WRITTEN REQUEST →
Give every line below again, exactly.

DATA SECTION →
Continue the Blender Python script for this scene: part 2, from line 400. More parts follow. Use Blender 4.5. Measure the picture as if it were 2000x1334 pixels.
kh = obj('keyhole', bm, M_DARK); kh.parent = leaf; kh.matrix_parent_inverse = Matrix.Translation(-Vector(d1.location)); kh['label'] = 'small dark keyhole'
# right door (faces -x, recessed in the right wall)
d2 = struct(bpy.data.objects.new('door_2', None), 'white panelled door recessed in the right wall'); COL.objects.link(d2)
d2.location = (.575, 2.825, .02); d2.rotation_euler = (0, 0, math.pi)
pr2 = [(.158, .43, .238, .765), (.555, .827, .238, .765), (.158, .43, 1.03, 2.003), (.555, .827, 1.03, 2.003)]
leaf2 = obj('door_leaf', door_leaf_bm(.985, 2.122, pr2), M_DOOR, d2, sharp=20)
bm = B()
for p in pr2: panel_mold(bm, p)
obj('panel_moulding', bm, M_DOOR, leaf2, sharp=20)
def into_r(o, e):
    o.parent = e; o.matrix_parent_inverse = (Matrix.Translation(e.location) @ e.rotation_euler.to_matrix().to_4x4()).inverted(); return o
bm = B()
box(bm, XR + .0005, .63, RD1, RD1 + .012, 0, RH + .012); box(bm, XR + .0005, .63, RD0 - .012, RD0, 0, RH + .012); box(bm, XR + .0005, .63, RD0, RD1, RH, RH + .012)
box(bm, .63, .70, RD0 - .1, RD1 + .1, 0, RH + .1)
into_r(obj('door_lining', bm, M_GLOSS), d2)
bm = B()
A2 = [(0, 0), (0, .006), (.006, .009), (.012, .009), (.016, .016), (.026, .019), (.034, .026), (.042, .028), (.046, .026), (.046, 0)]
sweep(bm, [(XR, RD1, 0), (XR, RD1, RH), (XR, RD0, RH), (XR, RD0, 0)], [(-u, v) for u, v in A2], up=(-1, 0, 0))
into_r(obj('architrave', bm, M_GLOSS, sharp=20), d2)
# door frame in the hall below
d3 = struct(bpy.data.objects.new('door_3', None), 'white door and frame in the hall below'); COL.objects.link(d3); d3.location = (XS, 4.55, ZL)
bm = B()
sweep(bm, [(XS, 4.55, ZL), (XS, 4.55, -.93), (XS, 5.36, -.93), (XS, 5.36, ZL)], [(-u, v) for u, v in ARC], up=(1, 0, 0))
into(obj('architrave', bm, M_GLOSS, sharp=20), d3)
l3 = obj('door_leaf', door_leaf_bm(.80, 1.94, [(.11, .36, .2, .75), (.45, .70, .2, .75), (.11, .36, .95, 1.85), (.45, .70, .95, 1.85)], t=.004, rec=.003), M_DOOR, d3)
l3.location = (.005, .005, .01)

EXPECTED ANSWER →
Continue the Blender Python script for this scene: part 2, from line 400. More parts follow. Use Blender 4.5. Measure the picture as if it were 2000x1334 pixels.
kh = obj('keyhole', bm, M_DARK); kh.parent = leaf; kh.matrix_parent_inverse = Matrix.Translation(-Vector(d1.location)); kh['label'] = 'small dark keyhole'
# right door (faces -x, recessed in the right wall)
d2 = struct(bpy.data.objects.new('door_2', None), 'white panelled door recessed in the right wall'); COL.objects.link(d2)
d2.location = (.575, 2.825, .02); d2.rotation_euler = (0, 0, math.pi)
pr2 = [(.158, .43, .238, .765), (.555, .827, .238, .765), (.158, .43, 1.03, 2.003), (.555, .827, 1.03, 2.003)]
leaf2 = obj('door_leaf', door_leaf_bm(.985, 2.122, pr2), M_DOOR, d2, sharp=20)
bm = B()
for p in pr2: panel_mold(bm, p)
obj('panel_moulding', bm, M_DOOR, leaf2, sharp=20)
def into_r(o, e):
    o.parent = e; o.matrix_parent_inverse = (Matrix.Translation(e.location) @ e.rotation_euler.to_matrix().to_4x4()).inverted(); return o
bm = B()
box(bm, XR + .0005, .63, RD1, RD1 + .012, 0, RH + .012); box(bm, XR + .0005, .63, RD0 - .012, RD0, 0, RH + .012); box(bm, XR + .0005, .63, RD0, RD1, RH, RH + .012)
box(bm, .63, .70, RD0 - .1, RD1 + .1, 0, RH + .1)
into_r(obj('door_lining', bm, M_GLOSS), d2)
bm = B()
A2 = [(0, 0), (0, .006), (.006, .009), (.012, .009), (.016, .016), (.026, .019), (.034, .026), (.042, .028), (.046, .026), (.046, 0)]
sweep(bm, [(XR, RD1, 0), (XR, RD1, RH), (XR, RD0, RH), (XR, RD0, 0)], [(-u, v) for u, v in A2], up=(-1, 0, 0))
into_r(obj('architrave', bm, M_GLOSS, sharp=20), d2)
# door frame in the hall below
d3 = struct(bpy.data.objects.new('door_3', None), 'white door and frame in the hall below'); COL.objects.link(d3); d3.location = (XS, 4.55, ZL)
bm = B()
sweep(bm, [(XS, 4.55, ZL), (XS, 4.55, -.93), (XS, 5.36, -.93), (XS, 5.36, ZL)], [(-u, v) for u, v in ARC], up=(1, 0, 0))
into(obj('architrave', bm, M_GLOSS, sharp=20), d3)
l3 = obj('door_leaf', door_leaf_bm(.80, 1.94, [(.11, .36, .2, .75), (.45, .70, .2, .75), (.11, .36, .95, 1.85), (.45, .70, .95, 1.85)], t=.004, rec=.003), M_DOOR, d3)
l3.location = (.005, .005, .01)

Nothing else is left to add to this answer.